» **SHORT TASK**: Retype the material word for word.
▼
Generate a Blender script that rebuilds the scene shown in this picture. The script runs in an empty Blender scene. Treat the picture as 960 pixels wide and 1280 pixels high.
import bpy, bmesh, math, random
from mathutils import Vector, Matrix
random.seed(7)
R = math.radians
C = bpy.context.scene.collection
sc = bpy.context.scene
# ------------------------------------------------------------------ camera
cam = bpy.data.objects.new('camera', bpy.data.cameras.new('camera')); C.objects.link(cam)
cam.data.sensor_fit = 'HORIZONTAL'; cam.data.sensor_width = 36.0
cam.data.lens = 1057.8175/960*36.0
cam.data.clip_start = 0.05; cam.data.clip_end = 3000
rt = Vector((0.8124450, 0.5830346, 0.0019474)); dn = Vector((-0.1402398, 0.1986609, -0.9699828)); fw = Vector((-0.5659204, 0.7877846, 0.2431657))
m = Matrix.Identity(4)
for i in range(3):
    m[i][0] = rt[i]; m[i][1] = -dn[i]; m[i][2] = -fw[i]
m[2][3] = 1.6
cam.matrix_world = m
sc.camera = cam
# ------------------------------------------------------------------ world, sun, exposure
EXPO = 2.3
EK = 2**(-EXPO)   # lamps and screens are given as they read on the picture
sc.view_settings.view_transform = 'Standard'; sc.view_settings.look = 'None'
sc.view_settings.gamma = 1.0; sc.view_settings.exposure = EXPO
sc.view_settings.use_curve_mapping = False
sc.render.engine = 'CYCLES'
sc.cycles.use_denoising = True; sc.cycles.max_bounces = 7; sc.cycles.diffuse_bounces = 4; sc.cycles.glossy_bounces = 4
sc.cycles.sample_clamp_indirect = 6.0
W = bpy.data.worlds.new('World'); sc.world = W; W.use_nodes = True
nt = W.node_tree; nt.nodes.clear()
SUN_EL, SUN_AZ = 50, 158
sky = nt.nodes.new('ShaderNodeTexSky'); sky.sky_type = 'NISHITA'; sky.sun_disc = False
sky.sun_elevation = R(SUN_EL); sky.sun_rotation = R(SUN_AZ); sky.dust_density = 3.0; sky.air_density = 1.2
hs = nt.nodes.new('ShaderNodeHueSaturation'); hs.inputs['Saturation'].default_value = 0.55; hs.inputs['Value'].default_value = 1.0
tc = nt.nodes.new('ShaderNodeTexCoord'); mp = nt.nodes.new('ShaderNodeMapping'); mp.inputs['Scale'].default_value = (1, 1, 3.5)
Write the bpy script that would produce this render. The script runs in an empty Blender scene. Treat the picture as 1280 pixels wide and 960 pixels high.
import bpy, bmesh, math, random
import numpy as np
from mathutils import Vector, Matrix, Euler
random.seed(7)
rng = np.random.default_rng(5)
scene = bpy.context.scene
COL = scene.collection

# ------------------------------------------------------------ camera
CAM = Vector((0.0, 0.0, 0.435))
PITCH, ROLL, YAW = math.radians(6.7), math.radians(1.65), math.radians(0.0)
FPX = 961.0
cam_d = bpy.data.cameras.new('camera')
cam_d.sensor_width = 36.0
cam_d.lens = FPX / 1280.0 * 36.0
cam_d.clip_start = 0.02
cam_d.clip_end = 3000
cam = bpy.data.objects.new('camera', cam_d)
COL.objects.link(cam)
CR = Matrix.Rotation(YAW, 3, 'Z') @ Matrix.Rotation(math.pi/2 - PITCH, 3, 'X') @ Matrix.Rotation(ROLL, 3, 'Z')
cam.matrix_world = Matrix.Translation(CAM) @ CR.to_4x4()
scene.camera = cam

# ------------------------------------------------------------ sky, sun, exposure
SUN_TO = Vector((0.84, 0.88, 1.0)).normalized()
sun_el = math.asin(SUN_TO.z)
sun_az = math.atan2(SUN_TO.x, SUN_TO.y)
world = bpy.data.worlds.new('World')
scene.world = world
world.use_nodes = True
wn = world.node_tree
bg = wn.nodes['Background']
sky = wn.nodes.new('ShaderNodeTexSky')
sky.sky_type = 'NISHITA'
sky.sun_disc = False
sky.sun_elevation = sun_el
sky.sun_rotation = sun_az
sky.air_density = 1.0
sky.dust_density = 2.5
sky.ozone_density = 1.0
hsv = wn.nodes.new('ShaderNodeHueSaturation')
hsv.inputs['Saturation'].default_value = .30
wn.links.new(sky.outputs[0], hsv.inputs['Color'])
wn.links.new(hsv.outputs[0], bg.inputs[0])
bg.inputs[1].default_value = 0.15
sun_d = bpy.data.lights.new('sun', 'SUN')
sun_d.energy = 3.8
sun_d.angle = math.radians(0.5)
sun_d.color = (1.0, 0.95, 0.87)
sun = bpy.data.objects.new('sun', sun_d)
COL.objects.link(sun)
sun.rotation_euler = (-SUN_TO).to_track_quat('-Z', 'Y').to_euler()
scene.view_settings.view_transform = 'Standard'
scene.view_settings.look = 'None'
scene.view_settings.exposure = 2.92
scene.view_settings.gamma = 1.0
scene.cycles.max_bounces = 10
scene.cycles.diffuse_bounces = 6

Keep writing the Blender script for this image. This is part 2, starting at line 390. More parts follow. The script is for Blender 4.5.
▲
» **IN RESPONSE**:
Generate a Blender script that rebuilds the scene shown in this picture. The script runs in an empty Blender scene. Treat the picture as 960 pixels wide and 1280 pixels high.
import bpy, bmesh, math, random
from mathutils import Vector, Matrix
random.seed(7)
R = math.radians
C = bpy.context.scene.collection
sc = bpy.context.scene
# ------------------------------------------------------------------ camera
cam = bpy.data.objects.new('camera', bpy.data.cameras.new('camera')); C.objects.link(cam)
cam.data.sensor_fit = 'HORIZONTAL'; cam.data.sensor_width = 36.0
cam.data.lens = 1057.8175/960*36.0
cam.data.clip_start = 0.05; cam.data.clip_end = 3000
rt = Vector((0.8124450, 0.5830346, 0.0019474)); dn = Vector((-0.1402398, 0.1986609, -0.9699828)); fw = Vector((-0.5659204, 0.7877846, 0.2431657))
m = Matrix.Identity(4)
for i in range(3):
    m[i][0] = rt[i]; m[i][1] = -dn[i]; m[i][2] = -fw[i]
m[2][3] = 1.6
cam.matrix_world = m
sc.camera = cam
# ------------------------------------------------------------------ world, sun, exposure
EXPO = 2.3
EK = 2**(-EXPO)   # lamps and screens are given as they read on the picture
sc.view_settings.view_transform = 'Standard'; sc.view_settings.look = 'None'
sc.view_settings.gamma = 1.0; sc.view_settings.exposure = EXPO
sc.view_settings.use_curve_mapping = False
sc.render.engine = 'CYCLES'
sc.cycles.use_denoising = True; sc.cycles.max_bounces = 7; sc.cycles.diffuse_bounces = 4; sc.cycles.glossy_bounces = 4
sc.cycles.sample_clamp_indirect = 6.0
W = bpy.data.worlds.new('World'); sc.world = W; W.use_nodes = True
nt = W.node_tree; nt.nodes.clear()
SUN_EL, SUN_AZ = 50, 158
sky = nt.nodes.new('ShaderNodeTexSky'); sky.sky_type = 'NISHITA'; sky.sun_disc = False
sky.sun_elevation = R(SUN_EL); sky.sun_rotation = R(SUN_AZ); sky.dust_density = 3.0; sky.air_density = 1.2
hs = nt.nodes.new('ShaderNodeHueSaturation'); hs.inputs['Saturation'].default_value = 0.55; hs.inputs['Value'].default_value = 1.0
tc = nt.nodes.new('ShaderNodeTexCoord'); mp = nt.nodes.new('ShaderNodeMapping'); mp.inputs['Scale'].default_value = (1, 1, 3.5)
Write the bpy script that would produce this render. The script runs in an empty Blender scene. Treat the picture as 1280 pixels wide and 960 pixels high.
import bpy, bmesh, math, random
import numpy as np
from mathutils import Vector, Matrix, Euler
random.seed(7)
rng = np.random.default_rng(5)
scene = bpy.context.scene
COL = scene.collection

# ------------------------------------------------------------ camera
CAM = Vector((0.0, 0.0, 0.435))
PITCH, ROLL, YAW = math.radians(6.7), math.radians(1.65), math.radians(0.0)
FPX = 961.0
cam_d = bpy.data.cameras.new('camera')
cam_d.sensor_width = 36.0
cam_d.lens = FPX / 1280.0 * 36.0
cam_d.clip_start = 0.02
cam_d.clip_end = 3000
cam = bpy.data.objects.new('camera', cam_d)
COL.objects.link(cam)
CR = Matrix.Rotation(YAW, 3, 'Z') @ Matrix.Rotation(math.pi/2 - PITCH, 3, 'X') @ Matrix.Rotation(ROLL, 3, 'Z')
cam.matrix_world = Matrix.Translation(CAM) @ CR.to_4x4()
scene.camera = cam

# ------------------------------------------------------------ sky, sun, exposure
SUN_TO = Vector((0.84, 0.88, 1.0)).normalized()
sun_el = math.asin(SUN_TO.z)
sun_az = math.atan2(SUN_TO.x, SUN_TO.y)
world = bpy.data.worlds.new('World')
scene.world = world
world.use_nodes = True
wn = world.node_tree
bg = wn.nodes['Background']
sky = wn.nodes.new('ShaderNodeTexSky')
sky.sky_type = 'NISHITA'
sky.sun_disc = False
sky.sun_elevation = sun_el
sky.sun_rotation = sun_az
sky.air_density = 1.0
sky.dust_density = 2.5
sky.ozone_density = 1.0
hsv = wn.nodes.new('ShaderNodeHueSaturation')
hsv.inputs['Saturation'].default_value = .30
wn.links.new(sky.outputs[0], hsv.inputs['Color'])
wn.links.new(hsv.outputs[0], bg.inputs[0])
bg.inputs[1].default_value = 0.15
sun_d = bpy.data.lights.new('sun', 'SUN')
sun_d.energy = 3.8
sun_d.angle = math.radians(0.5)
sun_d.color = (1.0, 0.95, 0.87)
sun = bpy.data.objects.new('sun', sun_d)
COL.objects.link(sun)
sun.rotation_euler = (-SUN_TO).to_track_quat('-Z', 'Y').to_euler()
scene.view_settings.view_transform = 'Standard'
scene.view_settings.look = 'None'
scene.view_settings.exposure = 2.92
scene.view_settings.gamma = 1.0
scene.cycles.max_bounces = 10
scene.cycles.diffuse_bounces = 6

Keep writing the Blender script for this image. This is part 2, starting at line 390. More parts follow. The script is for Blender 4.5.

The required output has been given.